[start]

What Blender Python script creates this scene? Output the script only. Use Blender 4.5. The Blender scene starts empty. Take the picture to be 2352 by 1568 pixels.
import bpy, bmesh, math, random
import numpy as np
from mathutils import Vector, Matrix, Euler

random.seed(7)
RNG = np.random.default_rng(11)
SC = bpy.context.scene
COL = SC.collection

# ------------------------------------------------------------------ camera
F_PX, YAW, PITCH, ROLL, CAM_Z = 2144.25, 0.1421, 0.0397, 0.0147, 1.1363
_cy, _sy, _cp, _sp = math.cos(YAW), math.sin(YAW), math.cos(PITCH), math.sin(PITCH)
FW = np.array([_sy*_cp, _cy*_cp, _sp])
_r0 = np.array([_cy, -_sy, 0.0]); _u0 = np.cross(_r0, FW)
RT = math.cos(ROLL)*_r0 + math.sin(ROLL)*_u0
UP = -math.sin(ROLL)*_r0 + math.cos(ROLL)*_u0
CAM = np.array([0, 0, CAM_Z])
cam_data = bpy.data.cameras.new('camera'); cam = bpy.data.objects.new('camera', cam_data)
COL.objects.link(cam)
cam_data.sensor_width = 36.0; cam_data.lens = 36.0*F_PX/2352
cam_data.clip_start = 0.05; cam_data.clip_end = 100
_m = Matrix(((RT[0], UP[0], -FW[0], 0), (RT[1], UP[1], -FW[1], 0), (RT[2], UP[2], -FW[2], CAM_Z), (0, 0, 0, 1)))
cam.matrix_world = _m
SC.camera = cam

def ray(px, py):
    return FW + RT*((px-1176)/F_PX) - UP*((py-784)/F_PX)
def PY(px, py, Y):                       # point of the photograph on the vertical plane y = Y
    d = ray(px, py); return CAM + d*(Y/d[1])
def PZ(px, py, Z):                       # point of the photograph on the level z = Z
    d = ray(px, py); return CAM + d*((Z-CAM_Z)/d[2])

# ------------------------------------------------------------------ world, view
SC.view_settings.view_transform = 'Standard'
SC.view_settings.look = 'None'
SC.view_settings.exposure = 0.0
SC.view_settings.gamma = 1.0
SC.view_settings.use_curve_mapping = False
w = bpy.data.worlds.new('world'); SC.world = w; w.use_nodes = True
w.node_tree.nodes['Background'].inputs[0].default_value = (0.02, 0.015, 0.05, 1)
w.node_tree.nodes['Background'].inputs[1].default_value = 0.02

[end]

What you need to do » Output all of the data above without any alteration.

Expected answer »
What Blender Python script creates this scene? Output the script only. Use Blender 4.5. The Blender scene starts empty. Take the picture to be 2352 by 1568 pixels.
import bpy, bmesh, math, random
import numpy as np
from mathutils import Vector, Matrix, Euler

random.seed(7)
RNG = np.random.default_rng(11)
SC = bpy.context.scene
COL = SC.collection

# ------------------------------------------------------------------ camera
F_PX, YAW, PITCH, ROLL, CAM_Z = 2144.25, 0.1421, 0.0397, 0.0147, 1.1363
_cy, _sy, _cp, _sp = math.cos(YAW), math.sin(YAW), math.cos(PITCH), math.sin(PITCH)
FW = np.array([_sy*_cp, _cy*_cp, _sp])
_r0 = np.array([_cy, -_sy, 0.0]); _u0 = np.cross(_r0, FW)
RT = math.cos(ROLL)*_r0 + math.sin(ROLL)*_u0
UP = -math.sin(ROLL)*_r0 + math.cos(ROLL)*_u0
CAM = np.array([0, 0, CAM_Z])
cam_data = bpy.data.cameras.new('camera'); cam = bpy.data.objects.new('camera', cam_data)
COL.objects.link(cam)
cam_data.sensor_width = 36.0; cam_data.lens = 36.0*F_PX/2352
cam_data.clip_start = 0.05; cam_data.clip_end = 100
_m = Matrix(((RT[0], UP[0], -FW[0], 0), (RT[1], UP[1], -FW[1], 0), (RT[2], UP[2], -FW[2], CAM_Z), (0, 0, 0, 1)))
cam.matrix_world = _m
SC.camera = cam

def ray(px, py):
    return FW + RT*((px-1176)/F_PX) - UP*((py-784)/F_PX)
def PY(px, py, Y):                       # point of the photograph on the vertical plane y = Y
    d = ray(px, py); return CAM + d*(Y/d[1])
def PZ(px, py, Z):                       # point of the photograph on the level z = Z
    d = ray(px, py); return CAM + d*((Z-CAM_Z)/d[2])

# ------------------------------------------------------------------ world, view
SC.view_settings.view_transform = 'Standard'
SC.view_settings.look = 'None'
SC.view_settings.exposure = 0.0
SC.view_settings.gamma = 1.0
SC.view_settings.use_curve_mapping = False
w = bpy.data.worlds.new('world'); SC.world = w; w.use_nodes = True
w.node_tree.nodes['Background'].inputs[0].default_value = (0.02, 0.015, 0.05, 1)
w.node_tree.nodes['Background'].inputs[1].default_value = 0.02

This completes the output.